The Student Room Group

How to find a 'group at uni'. No proper friends at uni - just acquaintances

So i'm in 2nd year, and I still don't have a solid 'group' of friends. The people I consider my closest friends at uni are part of their own friendship groups, so I feel like a bit of an outsider to these groups. I'm fairly sociable so I get along with a lot of people I meet, but this just results in lots of acquaintances from all over the place (coursemates, society mates etc.), and each one of these acquaintances seem to have groups of their own.

I should mention that in 1st year, I didn't really click with my flatmates - they were all nice, but none of them were the sort of people I would become best mates with, so this is perhaps why I havent been part of a 'group' since starting 1st year.

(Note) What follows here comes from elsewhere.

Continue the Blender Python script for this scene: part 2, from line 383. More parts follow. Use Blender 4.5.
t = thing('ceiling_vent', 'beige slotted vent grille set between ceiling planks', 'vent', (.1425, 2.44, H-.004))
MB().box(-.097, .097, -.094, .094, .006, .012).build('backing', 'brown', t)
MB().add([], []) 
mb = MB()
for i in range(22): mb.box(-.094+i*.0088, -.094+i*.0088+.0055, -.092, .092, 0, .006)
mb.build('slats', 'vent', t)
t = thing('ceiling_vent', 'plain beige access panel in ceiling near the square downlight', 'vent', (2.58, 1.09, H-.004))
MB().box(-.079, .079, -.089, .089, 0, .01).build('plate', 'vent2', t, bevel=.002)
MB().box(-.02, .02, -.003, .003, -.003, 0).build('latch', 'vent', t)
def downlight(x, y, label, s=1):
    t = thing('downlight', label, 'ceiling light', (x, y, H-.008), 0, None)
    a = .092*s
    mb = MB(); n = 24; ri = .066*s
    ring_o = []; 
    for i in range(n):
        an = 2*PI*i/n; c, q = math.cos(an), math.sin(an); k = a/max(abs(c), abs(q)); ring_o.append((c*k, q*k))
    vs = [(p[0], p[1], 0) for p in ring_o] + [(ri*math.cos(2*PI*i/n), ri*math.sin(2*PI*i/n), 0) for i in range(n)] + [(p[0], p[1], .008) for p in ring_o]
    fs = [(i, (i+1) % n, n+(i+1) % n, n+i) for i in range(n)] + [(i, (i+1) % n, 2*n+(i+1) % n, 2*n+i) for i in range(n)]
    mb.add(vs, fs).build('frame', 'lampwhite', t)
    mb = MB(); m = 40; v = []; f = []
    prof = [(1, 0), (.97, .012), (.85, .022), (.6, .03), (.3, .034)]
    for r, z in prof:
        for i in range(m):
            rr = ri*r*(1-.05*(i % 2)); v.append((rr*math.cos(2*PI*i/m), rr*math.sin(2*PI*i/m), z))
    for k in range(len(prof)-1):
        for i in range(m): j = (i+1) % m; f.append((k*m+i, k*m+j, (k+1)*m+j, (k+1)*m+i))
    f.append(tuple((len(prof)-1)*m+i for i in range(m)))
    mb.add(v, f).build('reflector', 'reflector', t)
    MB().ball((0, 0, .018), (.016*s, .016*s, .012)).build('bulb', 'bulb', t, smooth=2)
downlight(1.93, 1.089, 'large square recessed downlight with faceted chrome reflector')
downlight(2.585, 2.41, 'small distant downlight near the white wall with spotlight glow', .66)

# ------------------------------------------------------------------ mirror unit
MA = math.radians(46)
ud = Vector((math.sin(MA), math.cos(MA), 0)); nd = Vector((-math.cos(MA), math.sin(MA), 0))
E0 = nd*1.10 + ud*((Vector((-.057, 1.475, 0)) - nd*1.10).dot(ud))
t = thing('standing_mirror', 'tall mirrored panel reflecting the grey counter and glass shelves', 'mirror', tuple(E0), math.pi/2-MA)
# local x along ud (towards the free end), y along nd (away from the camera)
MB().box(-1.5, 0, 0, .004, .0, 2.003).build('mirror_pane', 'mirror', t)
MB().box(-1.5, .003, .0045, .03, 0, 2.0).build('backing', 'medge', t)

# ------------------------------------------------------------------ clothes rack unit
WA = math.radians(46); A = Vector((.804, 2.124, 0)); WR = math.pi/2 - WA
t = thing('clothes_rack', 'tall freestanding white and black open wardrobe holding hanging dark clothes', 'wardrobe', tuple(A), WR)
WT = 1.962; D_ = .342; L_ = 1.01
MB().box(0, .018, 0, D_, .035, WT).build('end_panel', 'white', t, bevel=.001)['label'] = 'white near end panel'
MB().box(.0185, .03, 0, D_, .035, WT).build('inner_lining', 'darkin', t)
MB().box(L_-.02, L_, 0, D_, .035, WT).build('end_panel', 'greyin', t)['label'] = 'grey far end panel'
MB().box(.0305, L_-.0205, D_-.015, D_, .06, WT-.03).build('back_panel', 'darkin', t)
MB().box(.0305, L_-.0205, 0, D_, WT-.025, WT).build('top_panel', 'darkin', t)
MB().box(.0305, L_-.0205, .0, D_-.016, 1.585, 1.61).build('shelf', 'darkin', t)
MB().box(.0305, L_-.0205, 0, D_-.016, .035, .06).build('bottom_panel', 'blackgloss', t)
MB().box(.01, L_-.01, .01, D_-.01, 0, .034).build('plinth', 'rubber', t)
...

I'm just so fed up of feeling like a floater between different people at uni, and I just wish I had a group of my own who I would go out with / hang out with most of the time. It just seems like everyone else just gets along with their flatmates and so forms a group with them and lives with them in 2nd year, whilst I am just by myself as I didnt get along with mine. I would be fine with having friends from all over the place, as long as I had a solid group as well.

I find myself constantly thinking 'I wonder if I could live with this person next year' when I meet someone new, as I'm scared of having noone to live with next year. I just want to have a house with a close group of friends, not just acquaintances as I am living with now.

I have started a new course this year, so I have basically started 1st year again, and I am really hoping to find a solid group of friends to live with in '2nd year'.

Does anyone have any advice for me? Has anyone had a similar experience to me? How can I find a 'group' at uni? I feel like I need to make more of an effort to become friends with people as I have no flatmate group to go off?

thanks.
Omg I know exactly how you feel. I start 2nd year next month and I’m just hoping to go as a changed individual in terms of how I interact with people, I told myself I’m going to be more active in engaging with people by joining as many societies and hopefully meet people through there. I was like you about thinking if the next person I approach could be my flat mate. I have no friends whatsoever but I’m optimistic that everything will change and be a lot more positive. I don’t even have one person who I can classify as a friend not alone find a group.
In my first year of uni it was hell I totally felt like a tag a long when I hanged around people in my course,I lived in halls and didn’t really connect with my flat mates as much as I thought I would. I just felt like a tag along to anyone I was with, even in group projects they’d be those who get on well with each other and I’ll just be sitting emotionally alone wishing I had that connection with someone. I am still in the midst of looking for a student Accommodation and most of them will be affiliated with universities nearby, so I’ll be coming in as an outcast who goes from a different uni. I don’t know who I’ll be living with, I don’t know what they’ll be like, I don’t know if they will even be open to making new friends.. as I hope to be friends with people I live with otherwise I’ll just miserable. I need as much guidance and help as possible just like you, but good luck to you and I hope you find your group of friends just like I hope to find mine.
Hey!

Sorry to hear you're having a rough time. I can sympathise, massively. It's hard to make a long-lasting relationship without forcing it. Main thing I realised in second year is you have to make an effort. People on my course were acquaintances until I made the effort to speak to them more and more. Then I got invited places, or I would do the inviting.

Eventually lead to me making some really good friends who I count on for a lot.